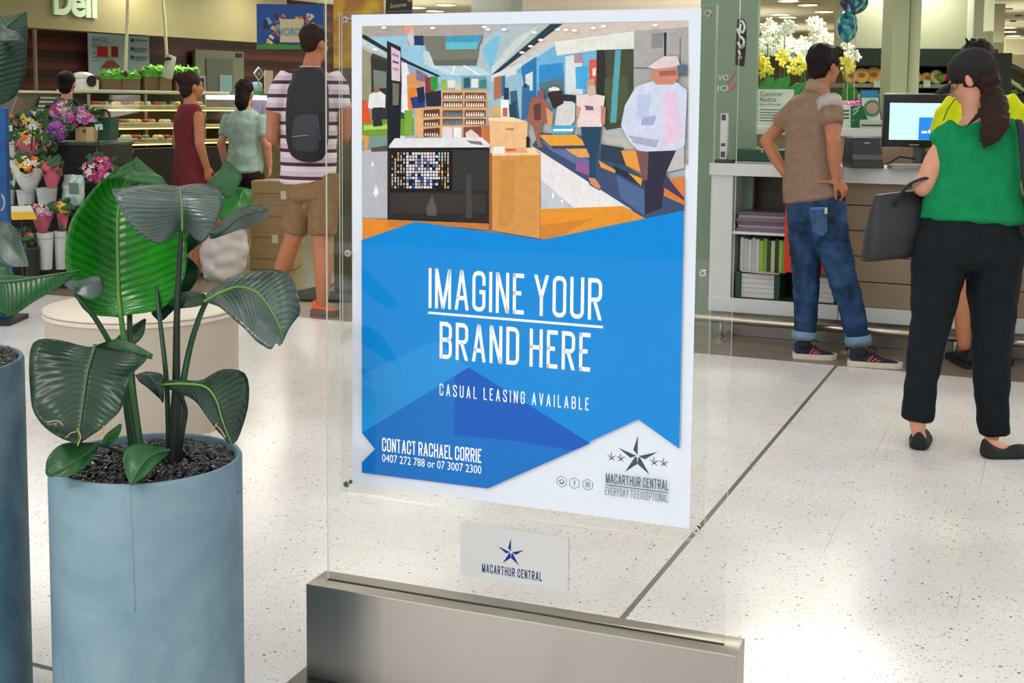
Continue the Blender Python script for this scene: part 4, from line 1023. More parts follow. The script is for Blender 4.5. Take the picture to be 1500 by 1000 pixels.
# ------------------------------------------------------------------ people
def skin_mat(name, c):
    M = mat(name, c, .5, var=.06, scale=18)
    b = M.node_tree.nodes['Principled BSDF']
    b.inputs['Subsurface Weight'].default_value = .12; b.inputs['Subsurface Radius'].default_value = (.02, .008, .004)
    return M
def cloth(name, c, var=.12, scale=26, bump=.35, bs=30):
    return mat(name, c, .85, var=var, scale=scale, bump=bump, bscale=bs, spec=.2)
def heading(r, f, u=0.0):
    return unit(RH*r+FH*f+ZU*u)
def add_head(mb, c, f, s=1.0, u=None):
    """skull, jaw, nose, ears, lips and brow on a head centred at c (eye height), facing f"""
    u = ZU if u is None else u
    f = unit(f); u = unit(u-f*(u @ f)); r = np.cross(f, u)
    A = (r, f, u)
    e = lambda x, y, z, a, b, cc: mb.ell(c+(r*x+f*y+u*z)*s, (a*s, b*s, cc*s), A, 18, 12)
    e(0, -.012, .032, .074, .094, .088)
    e(0, .022, -.030, .060, .072, .070)
    e(0, .040, -.072, .044, .046, .040)
    e(0, .064, -.098, .022, .022, .018)
    e(0, .086, .022, .050, .012, .012)            # brow
    e(.030, .072, -.028, .020, .018, .020); e(-.030, .072, -.028, .020, .018, .020)
    mb.tube([c+(f*.086+u*.012)*s, c+(f*.104-u*.018)*s, c+(f*.104-u*.032)*s], [.008*s, .012*s, .013*s], 8)
    e(0, .090, -.060, .022, .010, .006); e(0, .088, -.070, .019, .010, .006)
    for k in (1, -1):
        mb.ell(c+(r*.078*k-f*.006-u*.014)*s, (.008*s, .019*s, .032*s), (unit(r*k-f*.35), unit(f+r*k*.35), u), 12, 8)
        mb.ell(c+(r*.084*k-f*.013-u*.006)*s, (.006*s, .010*s, .022*s), (unit(r*k-f*.5), unit(f+r*k*.5), u), 10, 8)
    return A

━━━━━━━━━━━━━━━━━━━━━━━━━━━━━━

> [EXERCISE DIRECTIONS]: Take the listing above and restate it word for word, without its pictures.

> [ANSWER]:
Continue the Blender Python script for this scene: part 4, from line 1023. More parts follow. The script is for Blender 4.5. Take the picture to be 1500 by 1000 pixels.
# ------------------------------------------------------------------ people
def skin_mat(name, c):
    M = mat(name, c, .5, var=.06, scale=18)
    b = M.node_tree.nodes['Principled BSDF']
    b.inputs['Subsurface Weight'].default_value = .12; b.inputs['Subsurface Radius'].default_value = (.02, .008, .004)
    return M
def cloth(name, c, var=.12, scale=26, bump=.35, bs=30):
    return mat(name, c, .85, var=var, scale=scale, bump=bump, bscale=bs, spec=.2)
def heading(r, f, u=0.0):
    return unit(RH*r+FH*f+ZU*u)
def add_head(mb, c, f, s=1.0, u=None):
    """skull, jaw, nose, ears, lips and brow on a head centred at c (eye height), facing f"""
    u = ZU if u is None else u
    f = unit(f); u = unit(u-f*(u @ f)); r = np.cross(f, u)
    A = (r, f, u)
    e = lambda x, y, z, a, b, cc: mb.ell(c+(r*x+f*y+u*z)*s, (a*s, b*s, cc*s), A, 18, 12)
    e(0, -.012, .032, .074, .094, .088)
    e(0, .022, -.030, .060, .072, .070)
    e(0, .040, -.072, .044, .046, .040)
    e(0, .064, -.098, .022, .022, .018)
    e(0, .086, .022, .050, .012, .012)            # brow
    e(.030, .072, -.028, .020, .018, .020); e(-.030, .072, -.028, .020, .018, .020)
    mb.tube([c+(f*.086+u*.012)*s, c+(f*.104-u*.018)*s, c+(f*.104-u*.032)*s], [.008*s, .012*s, .013*s], 8)
    e(0, .090, -.060, .022, .010, .006); e(0, .088, -.070, .019, .010, .006)
    for k in (1, -1):
        mb.ell(c+(r*.078*k-f*.006-u*.014)*s, (.008*s, .019*s, .032*s), (unit(r*k-f*.35), unit(f+r*k*.35), u), 12, 8)
        mb.ell(c+(r*.084*k-f*.013-u*.006)*s, (.006*s, .010*s, .022*s), (unit(r*k-f*.5), unit(f+r*k*.5), u), 10, 8)
    return A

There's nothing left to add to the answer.